_Given problem_
Present the data once more in exactly its original form.
** Begin Data provided **
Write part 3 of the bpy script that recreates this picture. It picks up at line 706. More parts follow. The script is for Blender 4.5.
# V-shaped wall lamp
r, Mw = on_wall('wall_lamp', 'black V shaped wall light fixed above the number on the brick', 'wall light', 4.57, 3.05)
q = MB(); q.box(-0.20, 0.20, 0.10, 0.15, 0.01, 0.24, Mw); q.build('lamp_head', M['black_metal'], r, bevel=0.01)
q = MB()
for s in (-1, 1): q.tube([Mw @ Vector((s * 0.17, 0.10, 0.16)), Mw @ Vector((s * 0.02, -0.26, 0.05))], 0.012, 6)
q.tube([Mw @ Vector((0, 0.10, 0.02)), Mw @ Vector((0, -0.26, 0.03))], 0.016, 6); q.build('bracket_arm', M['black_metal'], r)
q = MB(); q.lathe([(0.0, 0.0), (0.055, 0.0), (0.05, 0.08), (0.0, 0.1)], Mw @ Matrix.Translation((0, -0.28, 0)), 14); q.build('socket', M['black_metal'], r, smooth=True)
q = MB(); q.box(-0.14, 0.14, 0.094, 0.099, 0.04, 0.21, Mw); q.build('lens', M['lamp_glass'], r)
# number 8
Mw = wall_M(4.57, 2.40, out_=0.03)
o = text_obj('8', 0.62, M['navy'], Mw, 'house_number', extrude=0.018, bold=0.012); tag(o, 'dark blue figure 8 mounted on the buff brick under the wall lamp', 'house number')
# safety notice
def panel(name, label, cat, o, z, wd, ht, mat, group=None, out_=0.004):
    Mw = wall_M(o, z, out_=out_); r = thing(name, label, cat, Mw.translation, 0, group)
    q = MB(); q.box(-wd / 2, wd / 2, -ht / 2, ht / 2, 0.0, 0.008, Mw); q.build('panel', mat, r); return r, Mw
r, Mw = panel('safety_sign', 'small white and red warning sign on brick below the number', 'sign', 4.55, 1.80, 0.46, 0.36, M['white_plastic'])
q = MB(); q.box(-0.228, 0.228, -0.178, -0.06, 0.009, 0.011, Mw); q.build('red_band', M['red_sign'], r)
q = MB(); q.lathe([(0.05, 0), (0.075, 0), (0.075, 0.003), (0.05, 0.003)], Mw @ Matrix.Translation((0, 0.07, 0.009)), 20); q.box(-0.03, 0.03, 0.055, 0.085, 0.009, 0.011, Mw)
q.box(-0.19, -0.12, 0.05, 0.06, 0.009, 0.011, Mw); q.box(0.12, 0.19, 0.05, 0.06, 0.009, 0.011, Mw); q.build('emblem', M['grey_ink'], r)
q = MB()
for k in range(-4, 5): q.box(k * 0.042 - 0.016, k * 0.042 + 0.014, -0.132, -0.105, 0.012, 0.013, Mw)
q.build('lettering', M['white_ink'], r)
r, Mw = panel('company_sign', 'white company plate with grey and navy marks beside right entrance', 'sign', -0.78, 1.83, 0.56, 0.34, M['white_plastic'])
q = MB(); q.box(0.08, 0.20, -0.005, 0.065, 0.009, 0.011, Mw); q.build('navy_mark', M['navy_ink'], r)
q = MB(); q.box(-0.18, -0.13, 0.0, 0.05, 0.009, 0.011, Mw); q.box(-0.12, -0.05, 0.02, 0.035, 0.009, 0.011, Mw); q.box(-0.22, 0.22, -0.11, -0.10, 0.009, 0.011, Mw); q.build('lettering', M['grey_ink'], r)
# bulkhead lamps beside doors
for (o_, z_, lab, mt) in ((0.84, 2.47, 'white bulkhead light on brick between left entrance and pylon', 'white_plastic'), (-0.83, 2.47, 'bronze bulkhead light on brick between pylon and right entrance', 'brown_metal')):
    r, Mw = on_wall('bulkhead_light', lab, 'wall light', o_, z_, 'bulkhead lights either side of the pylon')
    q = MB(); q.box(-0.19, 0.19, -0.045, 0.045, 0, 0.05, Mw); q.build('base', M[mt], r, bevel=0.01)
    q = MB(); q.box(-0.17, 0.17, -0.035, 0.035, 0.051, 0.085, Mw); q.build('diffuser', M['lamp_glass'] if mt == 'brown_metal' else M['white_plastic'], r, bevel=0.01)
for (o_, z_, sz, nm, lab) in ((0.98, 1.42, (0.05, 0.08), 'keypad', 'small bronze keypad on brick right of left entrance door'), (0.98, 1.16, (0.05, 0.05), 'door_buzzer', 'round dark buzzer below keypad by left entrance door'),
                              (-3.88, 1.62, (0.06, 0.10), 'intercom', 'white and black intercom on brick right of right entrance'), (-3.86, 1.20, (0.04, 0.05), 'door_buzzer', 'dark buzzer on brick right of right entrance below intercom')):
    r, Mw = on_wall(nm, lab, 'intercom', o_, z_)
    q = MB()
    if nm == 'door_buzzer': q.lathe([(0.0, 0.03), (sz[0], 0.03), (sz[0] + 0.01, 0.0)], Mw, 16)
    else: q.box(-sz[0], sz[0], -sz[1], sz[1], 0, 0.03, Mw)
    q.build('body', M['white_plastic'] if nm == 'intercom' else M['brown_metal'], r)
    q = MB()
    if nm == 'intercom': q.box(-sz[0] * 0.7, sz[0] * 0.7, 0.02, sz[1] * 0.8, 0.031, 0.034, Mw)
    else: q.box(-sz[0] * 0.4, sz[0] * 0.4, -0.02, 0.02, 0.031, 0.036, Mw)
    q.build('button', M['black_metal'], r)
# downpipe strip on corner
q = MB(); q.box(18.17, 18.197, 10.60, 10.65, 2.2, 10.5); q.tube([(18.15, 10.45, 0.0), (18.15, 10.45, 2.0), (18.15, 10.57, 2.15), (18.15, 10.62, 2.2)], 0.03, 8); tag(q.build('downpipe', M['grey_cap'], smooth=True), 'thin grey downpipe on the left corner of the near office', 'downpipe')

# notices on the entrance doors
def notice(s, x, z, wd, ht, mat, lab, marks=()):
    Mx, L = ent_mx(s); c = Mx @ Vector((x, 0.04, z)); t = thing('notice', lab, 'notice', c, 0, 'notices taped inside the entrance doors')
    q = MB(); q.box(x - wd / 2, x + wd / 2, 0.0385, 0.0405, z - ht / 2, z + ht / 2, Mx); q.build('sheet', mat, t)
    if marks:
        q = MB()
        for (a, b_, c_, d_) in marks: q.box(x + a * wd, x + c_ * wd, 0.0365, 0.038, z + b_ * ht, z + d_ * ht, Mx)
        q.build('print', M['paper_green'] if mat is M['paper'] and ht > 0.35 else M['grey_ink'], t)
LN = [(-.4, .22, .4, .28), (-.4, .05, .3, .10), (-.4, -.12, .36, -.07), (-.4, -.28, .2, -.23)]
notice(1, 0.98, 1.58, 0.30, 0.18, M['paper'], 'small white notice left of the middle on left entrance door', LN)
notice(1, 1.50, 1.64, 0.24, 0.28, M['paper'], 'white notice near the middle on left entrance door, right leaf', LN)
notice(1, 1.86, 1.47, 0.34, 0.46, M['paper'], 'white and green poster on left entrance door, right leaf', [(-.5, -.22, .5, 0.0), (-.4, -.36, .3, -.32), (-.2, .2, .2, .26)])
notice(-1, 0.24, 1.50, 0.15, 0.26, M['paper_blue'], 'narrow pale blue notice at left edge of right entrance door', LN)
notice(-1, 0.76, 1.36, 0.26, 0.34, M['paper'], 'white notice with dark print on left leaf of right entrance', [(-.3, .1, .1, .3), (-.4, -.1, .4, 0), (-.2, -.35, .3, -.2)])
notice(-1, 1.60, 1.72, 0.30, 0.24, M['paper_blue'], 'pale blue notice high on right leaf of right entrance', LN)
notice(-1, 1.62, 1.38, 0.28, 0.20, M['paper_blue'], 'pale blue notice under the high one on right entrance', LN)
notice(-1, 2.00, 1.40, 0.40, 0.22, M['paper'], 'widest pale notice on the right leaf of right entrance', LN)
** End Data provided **
_Correct output_
Write part 3 of the bpy script that recreates this picture. It picks up at line 706. More parts follow. The script is for Blender 4.5.
# V-shaped wall lamp
r, Mw = on_wall('wall_lamp', 'black V shaped wall light fixed above the number on the brick', 'wall light', 4.57, 3.05)
q = MB(); q.box(-0.20, 0.20, 0.10, 0.15, 0.01, 0.24, Mw); q.build('lamp_head', M['black_metal'], r, bevel=0.01)
q = MB()
for s in (-1, 1): q.tube([Mw @ Vector((s * 0.17, 0.10, 0.16)), Mw @ Vector((s * 0.02, -0.26, 0.05))], 0.012, 6)
q.tube([Mw @ Vector((0, 0.10, 0.02)), Mw @ Vector((0, -0.26, 0.03))], 0.016, 6); q.build('bracket_arm', M['black_metal'], r)
q = MB(); q.lathe([(0.0, 0.0), (0.055, 0.0), (0.05, 0.08), (0.0, 0.1)], Mw @ Matrix.Translation((0, -0.28, 0)), 14); q.build('socket', M['black_metal'], r, smooth=True)
q = MB(); q.box(-0.14, 0.14, 0.094, 0.099, 0.04, 0.21, Mw); q.build('lens', M['lamp_glass'], r)
# number 8
Mw = wall_M(4.57, 2.40, out_=0.03)
o = text_obj('8', 0.62, M['navy'], Mw, 'house_number', extrude=0.018, bold=0.012); tag(o, 'dark blue figure 8 mounted on the buff brick under the wall lamp', 'house number')
# safety notice
def panel(name, label, cat, o, z, wd, ht, mat, group=None, out_=0.004):
    Mw = wall_M(o, z, out_=out_); r = thing(name, label, cat, Mw.translation, 0, group)
    q = MB(); q.box(-wd / 2, wd / 2, -ht / 2, ht / 2, 0.0, 0.008, Mw); q.build('panel', mat, r); return r, Mw
r, Mw = panel('safety_sign', 'small white and red warning sign on brick below the number', 'sign', 4.55, 1.80, 0.46, 0.36, M['white_plastic'])
q = MB(); q.box(-0.228, 0.228, -0.178, -0.06, 0.009, 0.011, Mw); q.build('red_band', M['red_sign'], r)
q = MB(); q.lathe([(0.05, 0), (0.075, 0), (0.075, 0.003), (0.05, 0.003)], Mw @ Matrix.Translation((0, 0.07, 0.009)), 20); q.box(-0.03, 0.03, 0.055, 0.085, 0.009, 0.011, Mw)
q.box(-0.19, -0.12, 0.05, 0.06, 0.009, 0.011, Mw); q.box(0.12, 0.19, 0.05, 0.06, 0.009, 0.011, Mw); q.build('emblem', M['grey_ink'], r)
q = MB()
for k in range(-4, 5): q.box(k * 0.042 - 0.016, k * 0.042 + 0.014, -0.132, -0.105, 0.012, 0.013, Mw)
q.build('lettering', M['white_ink'], r)
r, Mw = panel('company_sign', 'white company plate with grey and navy marks beside right entrance', 'sign', -0.78, 1.83, 0.56, 0.34, M['white_plastic'])
q = MB(); q.box(0.08, 0.20, -0.005, 0.065, 0.009, 0.011, Mw); q.build('navy_mark', M['navy_ink'], r)
q = MB(); q.box(-0.18, -0.13, 0.0, 0.05, 0.009, 0.011, Mw); q.box(-0.12, -0.05, 0.02, 0.035, 0.009, 0.011, Mw); q.box(-0.22, 0.22, -0.11, -0.10, 0.009, 0.011, Mw); q.build('lettering', M['grey_ink'], r)
# bulkhead lamps beside doors
for (o_, z_, lab, mt) in ((0.84, 2.47, 'white bulkhead light on brick between left entrance and pylon', 'white_plastic'), (-0.83, 2.47, 'bronze bulkhead light on brick between pylon and right entrance', 'brown_metal')):
    r, Mw = on_wall('bulkhead_light', lab, 'wall light', o_, z_, 'bulkhead lights either side of the pylon')
    q = MB(); q.box(-0.19, 0.19, -0.045, 0.045, 0, 0.05, Mw); q.build('base', M[mt], r, bevel=0.01)
    q = MB(); q.box(-0.17, 0.17, -0.035, 0.035, 0.051, 0.085, Mw); q.build('diffuser', M['lamp_glass'] if mt == 'brown_metal' else M['white_plastic'], r, bevel=0.01)
for (o_, z_, sz, nm, lab) in ((0.98, 1.42, (0.05, 0.08), 'keypad', 'small bronze keypad on brick right of left entrance door'), (0.98, 1.16, (0.05, 0.05), 'door_buzzer', 'round dark buzzer below keypad by left entrance door'),
                              (-3.88, 1.62, (0.06, 0.10), 'intercom', 'white and black intercom on brick right of right entrance'), (-3.86, 1.20, (0.04, 0.05), 'door_buzzer', 'dark buzzer on brick right of right entrance below intercom')):
    r, Mw = on_wall(nm, lab, 'intercom', o_, z_)
    q = MB()
    if nm == 'door_buzzer': q.lathe([(0.0, 0.03), (sz[0], 0.03), (sz[0] + 0.01, 0.0)], Mw, 16)
    else: q.box(-sz[0], sz[0], -sz[1], sz[1], 0, 0.03, Mw)
    q.build('body', M['white_plastic'] if nm == 'intercom' else M['brown_metal'], r)
    q = MB()
    if nm == 'intercom': q.box(-sz[0] * 0.7, sz[0] * 0.7, 0.02, sz[1] * 0.8, 0.031, 0.034, Mw)
    else: q.box(-sz[0] * 0.4, sz[0] * 0.4, -0.02, 0.02, 0.031, 0.036, Mw)
    q.build('button', M['black_metal'], r)
# downpipe strip on corner
q = MB(); q.box(18.17, 18.197, 10.60, 10.65, 2.2, 10.5); q.tube([(18.15, 10.45, 0.0), (18.15, 10.45, 2.0), (18.15, 10.57, 2.15), (18.15, 10.62, 2.2)], 0.03, 8); tag(q.build('downpipe', M['grey_cap'], smooth=True), 'thin grey downpipe on the left corner of the near office', 'downpipe')

# notices on the entrance doors
def notice(s, x, z, wd, ht, mat, lab, marks=()):
    Mx, L = ent_mx(s); c = Mx @ Vector((x, 0.04, z)); t = thing('notice', lab, 'notice', c, 0, 'notices taped inside the entrance doors')
    q = MB(); q.box(x - wd / 2, x + wd / 2, 0.0385, 0.0405, z - ht / 2, z + ht / 2, Mx); q.build('sheet', mat, t)
    if marks:
        q = MB()
        for (a, b_, c_, d_) in marks: q.box(x + a * wd, x + c_ * wd, 0.0365, 0.038, z + b_ * ht, z + d_ * ht, Mx)
        q.build('print', M['paper_green'] if mat is M['paper'] and ht > 0.35 else M['grey_ink'], t)
LN = [(-.4, .22, .4, .28), (-.4, .05, .3, .10), (-.4, -.12, .36, -.07), (-.4, -.28, .2, -.23)]
notice(1, 0.98, 1.58, 0.30, 0.18, M['paper'], 'small white notice left of the middle on left entrance door', LN)
notice(1, 1.50, 1.64, 0.24, 0.28, M['paper'], 'white notice near the middle on left entrance door, right leaf', LN)
notice(1, 1.86, 1.47, 0.34, 0.46, M['paper'], 'white and green poster on left entrance door, right leaf', [(-.5, -.22, .5, 0.0), (-.4, -.36, .3, -.32), (-.2, .2, .2, .26)])
notice(-1, 0.24, 1.50, 0.15, 0.26, M['paper_blue'], 'narrow pale blue notice at left edge of right entrance door', LN)
notice(-1, 0.76, 1.36, 0.26, 0.34, M['paper'], 'white notice with dark print on left leaf of right entrance', [(-.3, .1, .1, .3), (-.4, -.1, .4, 0), (-.2, -.35, .3, -.2)])
notice(-1, 1.60, 1.72, 0.30, 0.24, M['paper_blue'], 'pale blue notice high on right leaf of right entrance', LN)
notice(-1, 1.62, 1.38, 0.28, 0.20, M['paper_blue'], 'pale blue notice under the high one on right entrance', LN)
notice(-1, 2.00, 1.40, 0.40, 0.22, M['paper'], 'widest pale notice on the right leaf of right entrance', LN)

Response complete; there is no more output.